The walkie-talkie was never over, over but recently it has been crackling back to louder life over the airwaves. Whether you’re slinging a two-way Nestling radio set into your backpack for a summer festival as a smartphone substitute, or aping Netflix’s Stranger Things, the surge in interest in the humble handset is striking.

“Year-on-year sales are up 15 per cent”, says Giles Toman, managing director of Amherst Walkie Talkie Centre in Kilburn. “In the summer in particular, our radio hire business goes crazy.”

The yearn for pared down analogue-but-instant communication is understandable. “Walkie talkies carry an old-fashioned spontaneity lost in the modern tech-saturated world”, says Ben Newbury, one of many Glastonbury-goers who packed a set to stay in touch with friends at this year’s festival. When telecoms base stations are overwhelmed by large crowd numbers, phone calls and texts using normal data plans, handsets can be impractical, and nigh on impossible to use. Most of us will have faced the unbearable agony of waiting four hours for a text to go through in a mobile blackspot — only for the phone to run out of juice.

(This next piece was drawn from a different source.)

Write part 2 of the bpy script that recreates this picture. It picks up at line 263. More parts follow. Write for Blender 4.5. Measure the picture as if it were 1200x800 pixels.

That’s not the only benefit: “they are fantastically low-tech and easy to use. And therefore you can interfere with other people’s conversations...” Newbury points out. An eavesdropping element is part of a wider problem. Apple watches run a wildly popular Walkie Talkie app feature. List yourself as available to chat, then hold down the Talk button on your watch while you issue voice messages to friends, like WhatsApp voice notes. Endless fun. But the tech giant had to suspend the app briefly last week after identifying a backdoor that could — in theory — have been used to eavesdrop on conversations through microphones. Fear not: there are alternatives. Zello, pictured below, allows open communication across the world, with public channels on popular topics and for geographical areas (storm tracking is one example). Two Way, meanwhile, is a speedy way to make your own channel with no personal information collected.

Zello allows open communication across the world
Zello allows open communication across the world

Of course, the Stranger Things bounce has helped: the sight of Dustin stringing together a ham radio tugs at the nostalgic heartstrings. Save the world, buy a walkie-talkie. “The walkie-talkie is a different animal to a mobile phone because the technology is truly instant”, says Toman. “It doesn’t rely on anyone else’s network or anyone else providing a service. If you’re cycling 50 miles out of London on a weekend, which isn’t uncommon, chances are you’ll be heading down little country lanes, losing phone coverage because you’re in the middle of nowhere.

“Then you can just press one button and talk to all your mates” And also, they’re fun. Embrace your inner child, save the world, and downgrade to a walkie-talkie.